Katarzyna Cichopek i Marcin Hakiel zakochali się w sobie na parkiecie Tańca z Gwiazdami. W 2008 roku wzięli ślub i kredyt we frankach szwajcarskich na zakup 500-metrowej willi na warszawskim Wilanowie. Niestety, zaraz potem zaczęły się kłopoty. Przyszedł kryzys ekonomiczny, ceny walut wzrosły, a nieruchomości zaczęły tanieć. Przez lata nie mogli sprzedać domu za cenę, którą go kupili, czyli trzy miliony złotych.
Okazuje się, że problemy finansowe i brak intratnych propozycji zawodowych przyczyniły się do kryzysu w małżeństwie "Cichopków". Wynajem ogromnej willi niczego nie rozwiązywał.
Mimo napiętej sytuacji nie myśleli o rozwodzie i na pierwszym miejscu stawiali dobro dzieci:
Mieliśmy z Marcinem gorsze chwile i być może gdybyśmy nie mieli ślubu, łatwiej byłoby zakończyć wszystko jednym ostrym cięciem.

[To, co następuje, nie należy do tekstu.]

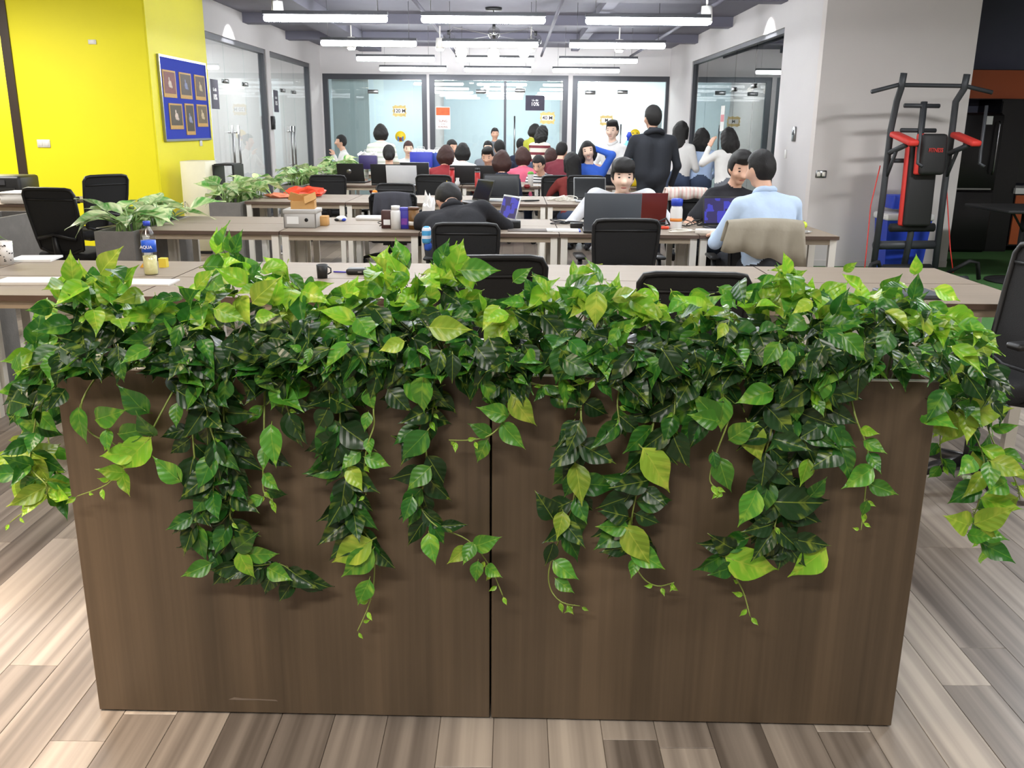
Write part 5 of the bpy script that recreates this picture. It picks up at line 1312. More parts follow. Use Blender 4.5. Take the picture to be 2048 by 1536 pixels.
# standing on the right
person('tall man standing in a long dark jacket, back to the camera', 1304, 236, 11.0, 12, False, 2, 0, (4, 14, 0), (((-.09, .04, -.28), (-.02, .16, -.48)), ((.08, .0, -.28), (.06, .12, -.50))), cl('cloth_navy_black', '#23262d'), cl('cloth_navy_black', '#23262d'), h=.015, bulk=1.25, hs=1.08, hood=cl('cloth_navy_black', '#23262d'))
person('smiling man standing in a white shirt with a dark lanyard, looking left', 1224, 262, 12.75, 140, False, 3, 0, (4, 18, 0), (((-.06, .08, -.27), (.14, .28, -.26)), ((.08, .10, -.26), (-.10, .30, -.28))), cl('cloth_white', '#e4e2de'), cl('cloth_dark_trousers', '#2b2d33'), hair='quiff', skin=M_skin2, h=.012, features=True, hs=1.1, collar=cl('cloth_white', '#e4e2de'), lanyard=True)
person('laughing woman in a blue top with one arm raised to her head', 1176, 303, 12.1, 168, True, 4, -6, (2, 8, 10), (((-.13, .06, .23), (.12, .0, .31)), ((.08, .06, -.27), (.0, .28, -.34))), cl('cloth_blue', '#3563c8'), hair='bob', skin=M_skin2, h=.014, features=True)
person('woman with glasses in a black and white striped top writing at the table', 1077, 330, 13.05, 160, True, 30, 0, (26, -6, 0), None, cl('cloth_stripe_bw', '#e8e8e8', '#25252b', 26), hair='tail', h=.014, features=True, glasses=True)
person('woman in a rust red sweater with long dark hair, holding up a phone', 1142, 326, 11.95, 14, True, 12, 0, (6, 20, 0), (((-.12, .16, -.18), (-.02, .34, -.02)), ((.10, .14, -.25), (-.04, .36, -.24))), cl('cloth_rust', '#7e2f2b'), hair='long', h=.014)
person('woman with brown hair in a navy jacket and pink collar behind the open laptop', 1004, 322, 11.95, 4, True, 8, 0, (8, -6, 0), None, cl('cloth_navy', '#232a40'), hair='bob', hmat=M_hairbrown, h=.014)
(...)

Ale składaliśmy przysięgę małżeńską, mamy dzieci i choćby dla nich warto się starać. Walczymy o nasz związek - przyznała Cichopek w rozmowie z magazynem Pani.
Po latach wreszcie udało im się sprzedać ogromną posiadłość i przeprowadzić się do mieszkania na warszawskiej Sadybie. "Cichopki" zaczęły śmiało patrzeć w przyszłość. Uwolnienie się od finansowych zobowiązań było dla nich początkiem nowego życiowego rozdziału. Już niedługo zasiądą za jurorskim stołem programu Czar Par, w którym będą dzielić się swoim "małżeństkim doświadczeniem".